Una stanza chiusa, riservata, nel palazzo di città di Sannicola, lontana da occhi indiscreti. Un tavolo, due sedie, una videocamera nascosta. È qui che si consuma un meccanismo illecito per pilotare un concorso pubblico per la copertura di un posto di istruttore contabile. Uno dei 27 candidati, che aveva partecipato alla prova scritta tenutasi alcuni giorni prima all’hotel Tiziano di Lecce, viene fatto entrare nella stanza “criptata”. Si siede, riceve fogli da ricopiare, riceve istruzioni, persino correzioni. In religioso silenzio, copia su fogli protocollo il contenuto degli elaborati consegnati da Cosimo Piccione, vicesindaco ed ex sindaco del Comune.

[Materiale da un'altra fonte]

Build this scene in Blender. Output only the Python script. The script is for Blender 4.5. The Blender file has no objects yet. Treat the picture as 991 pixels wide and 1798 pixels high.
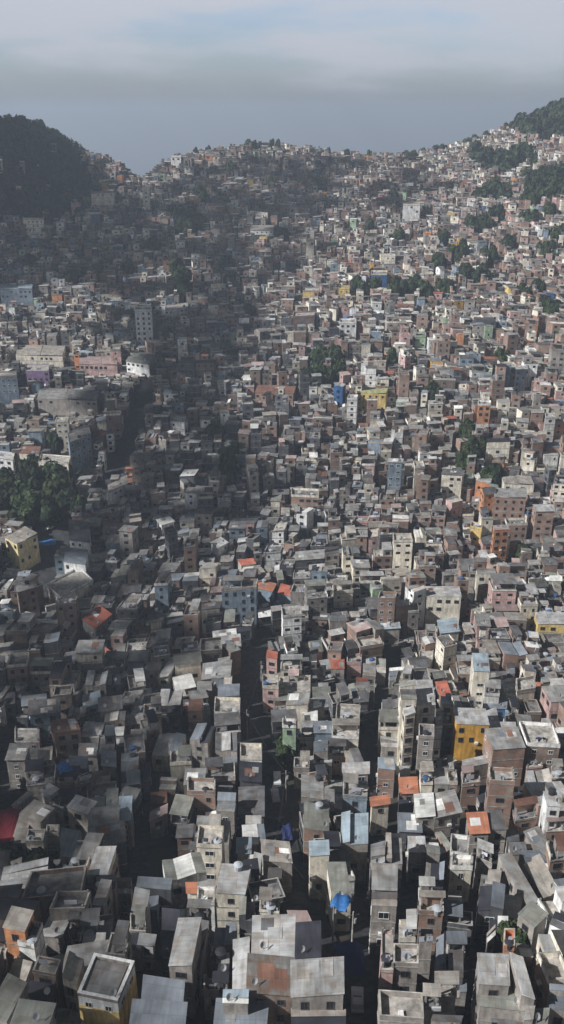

Quando sbaglia, il materiale viene corretto, strappato, riscritto. Tutto documentato da ore di registrazioni audio e video. In alcuni fotogrammi si vede Piccione schioccare le dita, ordinare cancellature sussurrando: “Non si deve leggere quello che stai cancellando”. In altri, prende la penna e scarabocchia frasi da modificare. Una volta completata la copiatura, il foglio viene riposto in una cartellina gialla, pronto per essere reimmesso nella procedura ufficiale. E il candidato risulta vincitore.
Ma non finisce qui. Le telecamere documentano anche l’accesso anticipato ai 27 elaborati ufficiali del concorso, custoditi in buste sigillate nella cassaforte comunale. Quelle stesse buste, che sarebbero dovute essere aperte solo il 6 dicembre 2022, vengono manomesse diverse settimane prima. I candidati vengono selezionati, bocciati, giudicati prima ancora di sostenere la prova. Le frasi intercettate lasciano poco spazio ai dubbi: “Questo è da bocciare”, “Ne dobbiamo portare cinque all’orale”, “Fagli una sintesi, altrimenti non ci passa”.
Il sistema era collaudato. I candidati da promuovere sarebbero stati aiutati con materiale preparato in anticipo, corretto insieme a Piccione e successivamente riscritto a mano per simulare un’elaborazione genuina. Il disegno illecito era stato pensato per favorire una cerchia ristretta di persone vicine al vicesindaco, anche con legami familiari – come la compagna del figlio – poiché, seppur non vincitori diretti, lo scorrimento della graduatoria avrebbe garantito l’assunzione in altri Comuni vicini.
Le telecamere avrebbero ripreso Piccione che rientra nella stanza riservata, apre la cassaforte con all’interno la scatola con gli elaborati, prende una cartellina e se ne va. Dentro, secondo i pm, c’erano le prove d’esame. Per la procura di Lecce, quello messo in piedi da Piccione era un vero e proprio sistema di potere, fatto di concorsi truccati, appalti pilotati e voti di scambio. Una rete radicata, in cui il vicesindaco avrebbe deciso tutto: chi assumere, a chi affidare i lavori pubblici – dalla gara da 300mila euro per la velostazione, alla manutenzione del verde e alla pulizia delle strade – e a chi invece chiudere le porte. “Questa può passare, quelli col pallino si devono bocciare”, avrebbe detto Piccione.
In cambio, otteneva sostegno elettorale. E i numeri gli davano ragione: alle ultime amministrative aveva raccolto 1.200 voti su 3.600 elettori. “Io farò il vicesindaco tutti gli anni e nessuno può dirmi quello che devo fare”, si sente dire in un’intercettazione. Il giudice per le indagini preliminari parla di “funzionari posizionati ad arte” che garantivano a Piccione un “rapporto di fiducia indissolubile”.